Article II.—Is prodigality a sin?

R. Prodigality is opposed to covetousness as superabundance to defect. But by those extremes the good of virtue is destroyed; and a thing is vicious and sinful by destroying the good of virtue: hence it remains that prodigality is a sin.

§ 1. Covetousness is said to be “the root of all evils,”2 not that all evils always spring from covetousness, but that there is no evil which does not sometimes spring from covetousness. Hence even prodigality at times is born of covetousness: as when one prodigally expends large sums with the intention of currying favour with persons of whom he may get money.3

Article III.—Is prodigality a more grievous sin than covetousness?
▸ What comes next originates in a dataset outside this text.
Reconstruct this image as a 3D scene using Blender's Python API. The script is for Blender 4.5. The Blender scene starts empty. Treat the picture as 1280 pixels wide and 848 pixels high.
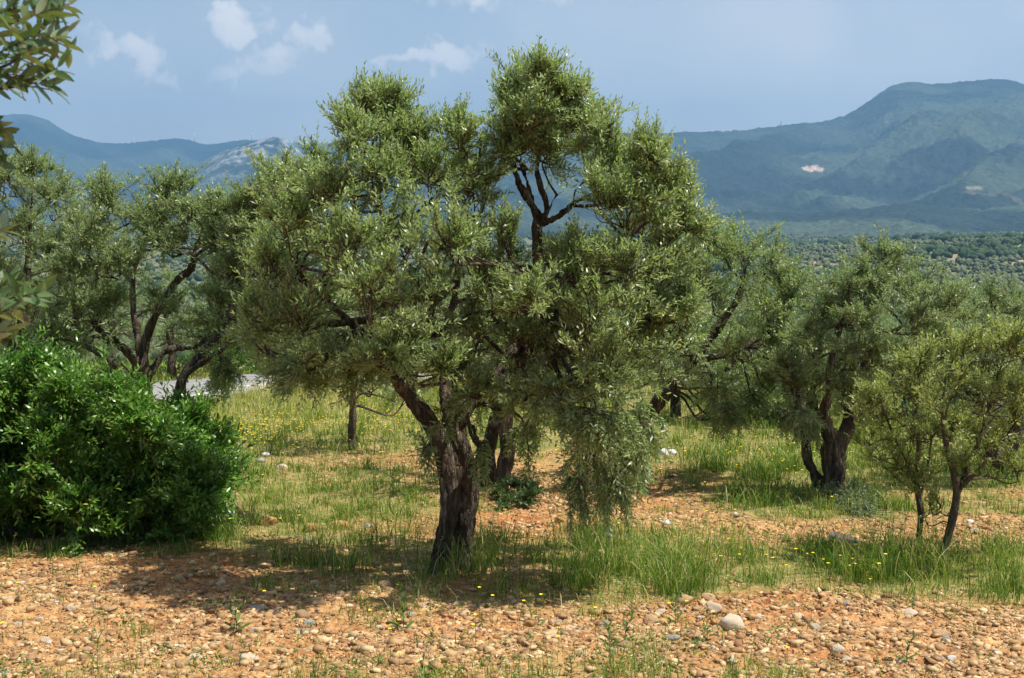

R. Prodigality considered in itself is a less sin than avarice, for three reasons. First, because avarice differs more from the opposite virtue: for it belongs more to the liberal man to give, in which matter the prodigal superabounds, than to get or keep, in which the miser superabounds. Secondly, because the prodigal is useful to many, to whom he gives; but the miser to none, not even to himself. Thirdly, because the prodigal is easy to cure, as well by the approach of old age, which is contrary to prodigality, as by his easily sinking into poverty through his many useless expenses, and thus impoverished, he cannot run to excess in giving; and also because he is easily brought to virtue by the likeness that he bears to it. But the miser’s is no easy cure.

§ 1. The prodigal sins against himself, squandering his own goods on which he ought to live: he also sins against his neighbour, squandering the goods out of which he ought to provide for others. And this appears most of all in clerics, who are dispensers of the goods of the Church, which belong to the poor, and the poor they defraud by their prodigal expenditure.

§ 3. All vices are opposed to prudence, as all virtues are directed to prudence; and therefore a vice is accounted so much the less grave for the fact of its being opposed to prudence only.

[1 ]St. Luke xv. 13.

[2 ]1 Timothy vi. 10.

[3 ]Cf. the Earl of Leicester’s entertainment of Queen Elizabeth at Kenilworth. (Trl.)